Chinese stock exchanges table sustainability disclosure rules
Publication on 11/27/2024


Bourses identify 21 reporting areas in draft double materiality framework, will ask companies to select sector-specific metrics.


China’s main stock exchanges have tabled draft sustainability disclosure frameworks for large listed companies following an earlier consultation on broad disclosure approaches in February.

If approved, the requirements will see companies listed on the Shanghai Stock Exchange (SSE), the Shenzhen Stock Exchange (SZSE) and the Beijing Stock Exchange (BSE) disclose double materiality information that could include KPIs on workforce diversity and the financial value of the negative impacts caused by operations on local communities.

The three exchanges had previously endorsed a double materiality approach in February. Some months later, China’s ministry of finance published a high-level ESG reporting draft framework aligned to the global baseline developed by the International Sustainability Standards Board (ISSB).

The draft framework, however, also asks for double materiality disclosures, suggesting China is aligning itself closer to the EU’s approach to corporate sustainability reporting, as opposed to the ISSB’s strict focus on financial materiality.

According to the latest update from the stock exchanges, the strictest requirements will apply to the top 180 SSE-listed companies (SSE 180), the top 50 companies on SSE’s science and tech board (STAR 50), the top 100 SZSE-listed companies (SZSE 100) and companies listed on SZSE’s growth-focused GEM Index.

The top 100 companies listed on SZSE’s ChiNext tech market have been removed from the scope of the rules after it was included in the high-level consultation earlier this year. Disclosures by BSE-listed companies are considered voluntary.

Key climate information identified for disclosure includes greenhouse gas emissions, use of carbon offsets, green transition plans, internal systems and processes in place to manage climate risk and decarbonisation targets.

The bourses have identified 21 reporting areas in total. These break down into eight climate and environmental topics including climate change mitigation, waste, circular economy and biodiversity.

The remaining indicators comprise nine social topics – including rural revitalisation financing, supply chain ethics and workforce – and four governance topics including anti-corruption and anti-competition measures.

Companies are also asked to select their own industry-specific metrics, such as the proportion of suppliers that have met automotive industry standards for carmakers in scope of the new rules.

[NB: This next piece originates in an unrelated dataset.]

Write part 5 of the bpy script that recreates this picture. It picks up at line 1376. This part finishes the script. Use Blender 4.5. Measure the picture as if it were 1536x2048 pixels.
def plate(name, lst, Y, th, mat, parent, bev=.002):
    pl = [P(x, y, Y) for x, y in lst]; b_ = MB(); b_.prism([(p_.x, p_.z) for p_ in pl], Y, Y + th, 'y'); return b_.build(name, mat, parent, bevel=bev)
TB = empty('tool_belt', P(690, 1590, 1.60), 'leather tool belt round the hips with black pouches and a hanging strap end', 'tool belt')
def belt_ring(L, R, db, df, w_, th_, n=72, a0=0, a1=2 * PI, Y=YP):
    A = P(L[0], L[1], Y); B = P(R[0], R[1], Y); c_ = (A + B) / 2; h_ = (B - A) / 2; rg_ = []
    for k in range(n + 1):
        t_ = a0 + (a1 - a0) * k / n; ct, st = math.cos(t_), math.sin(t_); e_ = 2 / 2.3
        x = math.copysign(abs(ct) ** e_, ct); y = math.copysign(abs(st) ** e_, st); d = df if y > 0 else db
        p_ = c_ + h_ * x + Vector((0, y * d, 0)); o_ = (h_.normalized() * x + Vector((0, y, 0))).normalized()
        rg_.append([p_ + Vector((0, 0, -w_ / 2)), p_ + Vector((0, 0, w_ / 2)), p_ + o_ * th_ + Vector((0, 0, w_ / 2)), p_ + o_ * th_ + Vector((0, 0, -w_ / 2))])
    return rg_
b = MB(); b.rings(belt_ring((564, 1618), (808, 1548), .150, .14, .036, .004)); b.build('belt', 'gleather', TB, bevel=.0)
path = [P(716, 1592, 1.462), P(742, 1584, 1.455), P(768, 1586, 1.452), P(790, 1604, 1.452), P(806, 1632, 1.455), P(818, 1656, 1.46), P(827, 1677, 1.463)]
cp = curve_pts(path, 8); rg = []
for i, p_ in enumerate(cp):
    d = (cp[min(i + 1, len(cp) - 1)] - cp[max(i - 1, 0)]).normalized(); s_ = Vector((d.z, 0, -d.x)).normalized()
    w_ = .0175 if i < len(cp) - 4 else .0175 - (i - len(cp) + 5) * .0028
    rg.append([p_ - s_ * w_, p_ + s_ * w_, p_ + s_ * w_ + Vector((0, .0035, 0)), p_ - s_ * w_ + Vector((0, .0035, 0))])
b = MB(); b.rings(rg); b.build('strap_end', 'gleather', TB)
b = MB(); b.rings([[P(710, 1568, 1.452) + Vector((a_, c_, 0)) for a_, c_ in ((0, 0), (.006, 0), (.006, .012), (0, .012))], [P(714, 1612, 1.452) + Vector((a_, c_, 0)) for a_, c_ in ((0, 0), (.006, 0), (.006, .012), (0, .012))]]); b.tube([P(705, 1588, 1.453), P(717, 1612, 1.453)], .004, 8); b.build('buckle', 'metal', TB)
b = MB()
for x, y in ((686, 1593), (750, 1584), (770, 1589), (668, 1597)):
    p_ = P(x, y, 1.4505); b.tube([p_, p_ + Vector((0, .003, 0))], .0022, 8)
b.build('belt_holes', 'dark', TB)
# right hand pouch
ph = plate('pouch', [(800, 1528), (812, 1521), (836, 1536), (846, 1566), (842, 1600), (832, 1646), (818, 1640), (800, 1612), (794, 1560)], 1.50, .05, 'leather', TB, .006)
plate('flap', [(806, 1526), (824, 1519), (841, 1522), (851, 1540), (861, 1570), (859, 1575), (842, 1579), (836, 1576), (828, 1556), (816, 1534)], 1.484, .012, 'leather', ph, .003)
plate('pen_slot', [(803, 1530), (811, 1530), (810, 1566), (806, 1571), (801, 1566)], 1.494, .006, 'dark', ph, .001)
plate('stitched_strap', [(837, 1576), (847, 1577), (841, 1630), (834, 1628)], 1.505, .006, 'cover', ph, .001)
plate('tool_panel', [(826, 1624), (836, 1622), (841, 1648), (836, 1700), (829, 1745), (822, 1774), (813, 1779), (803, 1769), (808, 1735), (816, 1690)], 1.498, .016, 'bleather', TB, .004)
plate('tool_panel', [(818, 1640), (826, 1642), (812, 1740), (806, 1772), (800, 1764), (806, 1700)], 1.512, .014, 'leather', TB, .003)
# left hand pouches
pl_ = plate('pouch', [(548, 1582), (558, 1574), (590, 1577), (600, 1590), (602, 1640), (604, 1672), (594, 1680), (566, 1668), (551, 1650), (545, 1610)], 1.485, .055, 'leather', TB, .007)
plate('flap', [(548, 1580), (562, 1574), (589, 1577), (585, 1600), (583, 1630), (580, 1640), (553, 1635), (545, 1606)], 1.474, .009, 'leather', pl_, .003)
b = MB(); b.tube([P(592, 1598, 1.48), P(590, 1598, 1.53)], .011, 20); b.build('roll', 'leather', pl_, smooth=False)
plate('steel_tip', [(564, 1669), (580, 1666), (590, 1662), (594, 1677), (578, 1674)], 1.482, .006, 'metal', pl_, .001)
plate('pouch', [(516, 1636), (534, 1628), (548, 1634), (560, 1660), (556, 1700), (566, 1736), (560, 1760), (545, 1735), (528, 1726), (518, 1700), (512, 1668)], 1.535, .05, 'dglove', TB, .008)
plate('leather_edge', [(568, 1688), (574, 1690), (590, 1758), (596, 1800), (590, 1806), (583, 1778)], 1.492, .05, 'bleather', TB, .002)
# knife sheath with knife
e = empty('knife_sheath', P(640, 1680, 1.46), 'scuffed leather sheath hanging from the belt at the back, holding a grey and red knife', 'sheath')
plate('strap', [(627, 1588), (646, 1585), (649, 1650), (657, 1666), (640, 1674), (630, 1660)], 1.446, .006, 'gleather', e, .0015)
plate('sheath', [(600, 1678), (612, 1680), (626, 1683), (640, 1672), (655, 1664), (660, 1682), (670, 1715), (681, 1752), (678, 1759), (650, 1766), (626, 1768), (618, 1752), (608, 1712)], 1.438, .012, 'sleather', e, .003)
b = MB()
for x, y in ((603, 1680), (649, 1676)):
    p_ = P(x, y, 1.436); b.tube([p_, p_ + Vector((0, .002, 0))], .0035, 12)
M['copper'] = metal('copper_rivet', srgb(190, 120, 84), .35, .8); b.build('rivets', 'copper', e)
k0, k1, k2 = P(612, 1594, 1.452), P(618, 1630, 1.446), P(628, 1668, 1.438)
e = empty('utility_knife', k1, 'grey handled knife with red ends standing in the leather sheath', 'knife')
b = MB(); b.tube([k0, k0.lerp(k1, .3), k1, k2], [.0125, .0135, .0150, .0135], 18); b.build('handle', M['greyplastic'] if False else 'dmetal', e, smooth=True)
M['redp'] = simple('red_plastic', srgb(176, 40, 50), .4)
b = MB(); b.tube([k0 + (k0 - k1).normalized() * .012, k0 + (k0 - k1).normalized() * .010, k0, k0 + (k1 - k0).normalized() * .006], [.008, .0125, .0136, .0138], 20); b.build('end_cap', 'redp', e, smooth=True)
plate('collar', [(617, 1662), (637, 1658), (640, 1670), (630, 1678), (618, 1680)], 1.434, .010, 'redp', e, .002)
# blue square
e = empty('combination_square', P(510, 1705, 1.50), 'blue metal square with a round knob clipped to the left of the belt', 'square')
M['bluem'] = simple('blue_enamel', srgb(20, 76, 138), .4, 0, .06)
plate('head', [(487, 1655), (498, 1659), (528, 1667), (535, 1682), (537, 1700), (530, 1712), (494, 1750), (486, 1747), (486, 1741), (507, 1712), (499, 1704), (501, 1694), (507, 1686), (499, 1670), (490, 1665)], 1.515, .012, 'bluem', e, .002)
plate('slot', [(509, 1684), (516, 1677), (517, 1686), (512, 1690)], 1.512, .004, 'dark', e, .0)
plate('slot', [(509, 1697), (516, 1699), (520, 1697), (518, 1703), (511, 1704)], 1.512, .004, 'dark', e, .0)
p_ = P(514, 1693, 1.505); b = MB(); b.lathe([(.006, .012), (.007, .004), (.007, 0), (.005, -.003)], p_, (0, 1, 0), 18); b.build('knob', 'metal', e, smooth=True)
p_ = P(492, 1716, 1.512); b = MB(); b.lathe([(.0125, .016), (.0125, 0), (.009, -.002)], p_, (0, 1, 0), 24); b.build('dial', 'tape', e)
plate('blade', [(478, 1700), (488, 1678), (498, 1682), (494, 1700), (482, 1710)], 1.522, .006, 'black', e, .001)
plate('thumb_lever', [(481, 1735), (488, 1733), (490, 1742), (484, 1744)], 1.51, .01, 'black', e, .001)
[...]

While companies are free to choose their disclosure KPIs, the guidance suggests that a substantial amount of detail is preferred. For example, companies are asked to consider monetary thresholds when reporting financially material initiatives including the impact on revenues, costs, net income, total assets and net assets based on renmimbi values and as an overall proportion.

For the reporting of non-financial material information, companies are told to consider specifying the extent to which an issue is considered material on a quantitative rating scale from one to five, with five being the most impactful.

It is suggested that companies also specify the difficulty of remedying a negative impact, including on the same one to five scale, in addition to disclosing processes currently in place to provide remedies.

Finally, companies have been told that there is “conditional disclosure” for Scope 3 emissions depending on data availability, and to prioritise the most significant Scope 3 categories.

The proposals did not specify when the rules would come into force.

Stakeholders have until 21 November to respond to the respective exchanges.

The BSE was launched two years ago to support smaller, innovative companies, and had a reported combined market cap of 366 billion yuan ($50 billion; €47 billion) compared with SSE’s 47 trillion yuan as of November.